I also think that the SEC’s focus on execution practices indirectly reinforces the importance of buyside firms not only receiving the information they need to execute more efficiently, but also acting on that information. More broadly, as the pendulum swings in favor of the buyside in terms of the availability of execution information, the buyside is better able to optimize its trading and improve performance. But this also means that buyside firms can no longer hide behind the excuse that the data aren’t available to them. The data are out there, and more is coming – both from the SEC-mandated reports as well as from brokers providing more and more information on request. It is now up to the buyside trading desks to execute (bad pun intended, sadly).
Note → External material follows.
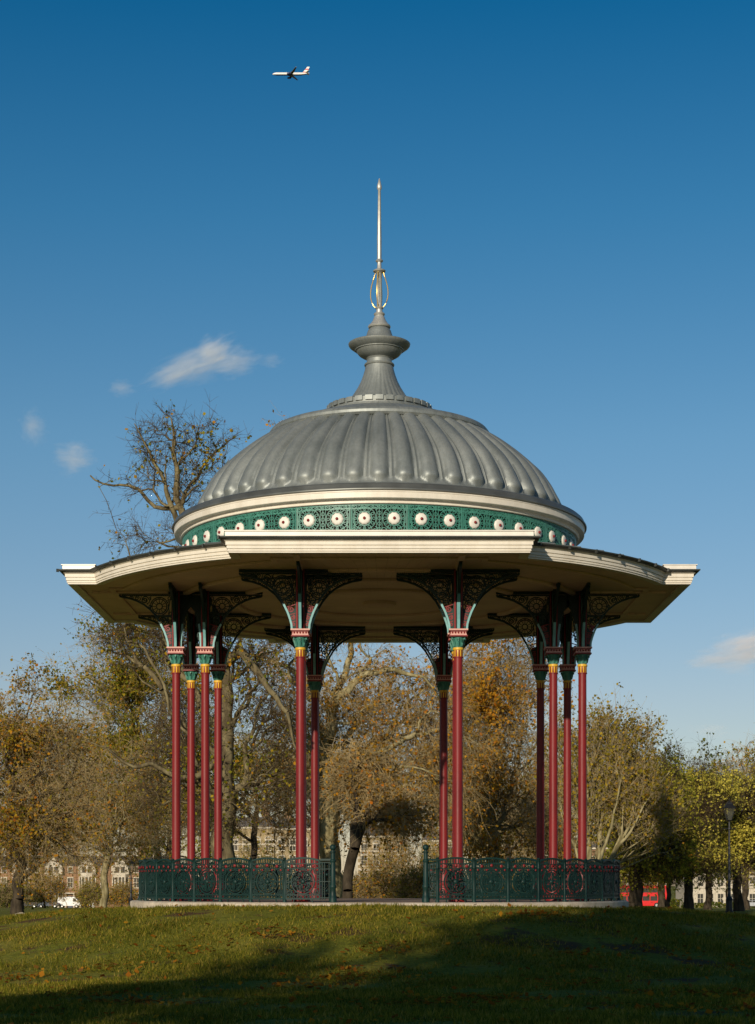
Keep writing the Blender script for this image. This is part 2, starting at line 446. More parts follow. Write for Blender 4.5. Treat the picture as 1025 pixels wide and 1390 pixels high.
def rosette(u0):
    mb2 = MB()
    rows = [(0, .045), (.095, .045), (.125, .030), (.138, .004)]
    vs = [fpl(u0, MV, .045)]; fs = []
    for r, w in rows[1:]:
        for i in range(Nr):
            a = 2 * PI * i / Nr
            rr = r * (1 + .045 * math.cos(a * 10)) if r > .1 else r
            vs.append(fpl(u0 + rr * math.cos(a), MV + rr * math.sin(a), w))
    for i in range(Nr): fs.append((0, 1 + i, 1 + (i + 1) % Nr))
    for j in range(2):
        for i in range(Nr): fs.append((1 + j * Nr + i, 1 + (j + 1) * Nr + i, 1 + (j + 1) * Nr + (i + 1) % Nr, 1 + j * Nr + (i + 1) % Nr))
    mb2.add(vs, fs, 0)
    c = fpl(u0, MV, .055); mb2.sphere(c, .034, 1, 10, 6)
    return mb2.mesh('rosette', [WHITE, RED], 40)
ros = [rosette(-MU), rosette(MU)]
fpan = link('frieze_panel', frieze_me, B, rz=R_(-90 + 7.5 - 7.5))
rch = [link('rosette', r, fpan) for r in ros]
for k in range(1, 24):
    c = fpan.copy(); C.objects.link(c); c.parent = B; c.rotation_euler = (0, 0, R_(-90 + 15 * k))
    for r in rch:
        d = r.copy(); C.objects.link(d); d.parent = c

# --- cornice
mb = MB()
mb.lathe([(4.70, 8.79), (4.875, 8.79), (4.89, 8.80), (4.89, 8.845), (4.90, 8.85), (4.91, 8.875), (5.02, 8.885), (5.03, 8.895), (5.03, 9.01), (5.04, 9.02), (5.04, 9.05), (5.0, 9.055)], 120)
mb.build('cornice', CREAM, B, 25)
mb = MB()
mb.lathe([(5.0, 9.052), (5.06, 9.05), (5.085, 9.06), (5.09, 9.085), (5.07, 9.11), (5.05, 9.13), (5.03, 9.19), (4.99, 9.225), (4.95, 9.23)], 120)
mb.build('cornice_capping', paint('lead_roll', (.13, .135, .125), .42, metal=.5, var=.25, scale=2), B, 50)
# --- fluted dome
prof = [(4.99, 9.19), (4.77, 9.245), (4.56, 9.31), (4.46, 9.37), (4.40, 9.45), (4.34, 9.60), (4.26, 9.80), (4.17, 9.97), (3.95, 10.28), (3.63, 10.59), (3.32, 10.85), (3.04, 11.06), (2.76, 11.24), (2.48, 11.39)]
def dense(prof, n):
    P = [Vector(p) for p in prof]; Ls = [0]
    for a, b in zip(P, P[1:]): Ls.append(Ls[-1] + (b - a).length)
    out = []
    for i in range(n + 1):
        s = Ls[-1] * i / n
        j = max(k for k in range(len(Ls)) if Ls[k] <= s + 1e-9); j = min(j, len(P) - 2)
        t = (s - Ls[j]) / (Ls[j + 1] - Ls[j])
        p0 = P[max(j - 1, 0)]; p1 = P[j]; p2 = P[j + 1]; p3 = P[min(j + 2, len(P) - 1)]
        q = .5 * ((2 * p1) + (p2 - p0) * t + (2 * p0 - 5 * p1 + 4 * p2 - p3) * t * t + (3 * p1 - p0 - 3 * p2 + p3) * t ** 3)
        out.append((q.x, q.y, s))
    return out
dp = dense(prof, 72); NL = 48; NS = 16
S0 = .60                        # where the lobes begin along the profile
Stot = dp[-1][2]
vs = []; cols = NL * NS
for j, (r, z, s) in enumerate(dp):
    r2, z2 = dp[min(j + 1, 72)][:2]; r1, z1 = dp[max(j - 1, 0)][:2]
    t = Vector((r2 - r1, z2 - z1)).normalized(); nr, nz_ = t.y, -t.x      # outward normal
    for i in range(cols):
        a = 2 * PI * i / cols
        ph = ((i % NS) / NS - .5) * 2                                     # -1..1 across one bay
        x = ph * (PI / NL) * r                                            # metres from lobe centre line
        bay = (PI / NL) * r
        top = max(0.0, min(1.0, (s - S0) / (Stot - S0)))
        half = bay * (.62 + .16 * top)
        h = 0.0
        if s > S0:
            # rounded bulb at the foot, swelling slightly there
            e = 1.0
            if s < S0 + .19: e = math.sqrt(max(0, 1 - ((S0 + .19 - s) / .19) ** 2))
            hw = half * (.30 + .70 * e) * (1 + .10 * math.exp(-((s - S0 - .2) / .16) ** 2))
            if abs(x) < hw:
                h = math.sqrt(1 - (x / hw) ** 2) * (.125 * e * (1 + .24 * math.exp(-((s - S0 - .17) / .17) ** 2))) * (1 - .30 * top)
            elif abs(ph) > .93 and s > S0 + .03: h = .030            # standing seam between the lobes
        rr = r + nr * h
        vs.append((rr * math.sin(a + PI / NL), -rr * math.cos(a + PI / NL), z + nz_ * h))
fs = []
for j in range(72):
    for i in range(cols):
        i2 = (i + 1) % cols
        fs.append((j * cols + i, j * cols + i2, (j + 1) * cols + i2, (j + 1) * cols + i))
mb = MB(); mb.add(vs, fs); mb.build('dome', LEAD, B, 50)
# --- ring moulding, scalloped ring, spire
mb = MB()
mb.lathe([(2.40, 11.33), (2.58, 11.31), (2.68, 11.33), (2.725, 11.38), (2.725, 11.44), (2.68, 11.50), (2.60, 11.535), (2.50, 11.55), (2.44, 11.545), (2.38, 11.58), (1.9, 11.77), (1.42, 11.92)], 96)
mb.build('ring_moulding', LEAD, B, 35)
mb = MB()
mb.lathe([(1.42, 11.86), (1.44, 11.93), (1.36, 11.96), (1.30, 11.97), (1.29, 12.0)], 72)
mb.lathe([(1.26, 11.98), (1.27, 12.13), (1.20, 12.17), (.75, 12.22)], 72)
for k in range(32):
    a = 2 * PI * k / 32
    mb.tube([(1.275 * math.cos(a + d_), 1.275 * math.sin(a + d_), 12.09) for d_ in (-.07, -.035, 0, .035, .07)], 0, flat=(.055, .03), up=(math.cos(a), math.sin(a), 0))
mb.build('scalloped_ring', LEAD, B, 35)
mb = MB()
def flute(r, z, a):
    k = max(0.0, min(1.0, (13.0 - z) / .6))
    return r * (1 + .035 * k * abs(math.cos(a * 16)))
mb.lathe([(.86, 12.19), (.74, 12.30), (.63, 12.45), (.53, 12.62), (.455, 12.78), (.40, 12.94), (.36, 13.08), (.335, 13.2)], 128, rf=flute)
mb.lathe([(.335, 13.17), (.365, 13.18), (.375, 13.205), (.36, 13.23), (.315, 13.24), (.305, 13.33), (.33, 13.37), (.42, 13.40), (.50, 13.45), (.55, 13.51), (.57, 13.55), (.60, 13.555), (.605, 13.575), (.66, 13.60), (.735, 13.655), (.76, 13.69), (.765, 13.72), (.74, 13.735), (.60, 13.74), (.57, 13.76), (.46, 13.78), (.38, 13.83), (.33, 13.91), (.30, 14.00), (.285, 14.05), (.24, 14.10), (.22, 14.13)], 48)
mb.build('spire_base', LEAD, B, 35)
mb = MB()
mb.lathe([(.22, 14.11), (.27, 14.12), (.285, 14.15), (.27, 14.18), (.22, 14.22), (.165, 14.30), (.135, 14.38), (.11, 14.42), (.135, 14.445), (.14, 14.465), (.12, 14.49), (.085, 14.50), (.075, 14.58), (.10, 14.60), (.105, 14.62), (.09, 14.64), (.065, 14.65),
          (.065, 15.46), (.08, 15.48), (.15, 15.51), (.16, 15.53), (.14, 15.55), (.075, 15.57), (.055, 15.60), (.05, 15.74), (.085, 15.76), (.095, 15.78), (.08, 15.80), (.055, 15.82), (.056, 16.3), (.033, 17.52), (.055, 17.55), (.062, 17.60), (.045, 17.68), (.012, 17.81), (.001, 17.82)], 20)
mb.build('finial', STEEL, B, 40)
for k in range(4):
    a = PI / 4 + k * PI / 2 + .5
    mb = MB(); pts = []
    for i in range(21):
        t = i / 20; z = 14.63 + .86 * t
        r = .10 + .125 * math.sin(PI * t ** .75) ** 1.0
        pts.append((r * math.cos(a), r * math.sin(a), z))
    mb.tube(pts, .013, 6); mb.build('wire_loop', GOLD, B, 60)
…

In sum, the modification to Rule 606 not only add to the information set available to trading desk. They could indirectly result in even greater information being made available to clients via other means. In this way, the modifications will make Rule 606 reports more than simply canaries for coal mines -- and hopefully much, much more.
[1] Technically, orders are categorized based on pricing relative to midpoint, i.e., less favorable, more favorable, or at the midpoint, as opposed to taking or providing liquidity.
[2] https://www.bacidore.com/post/can-rebates-help-align-broker-and-client-incentives.
[3] See “Can Brokers Have It All? On the Relation between Make-Take Fees and Limit Order Execution Quality” in the Journal of Finance, Volume 71, pp. 2193-2238.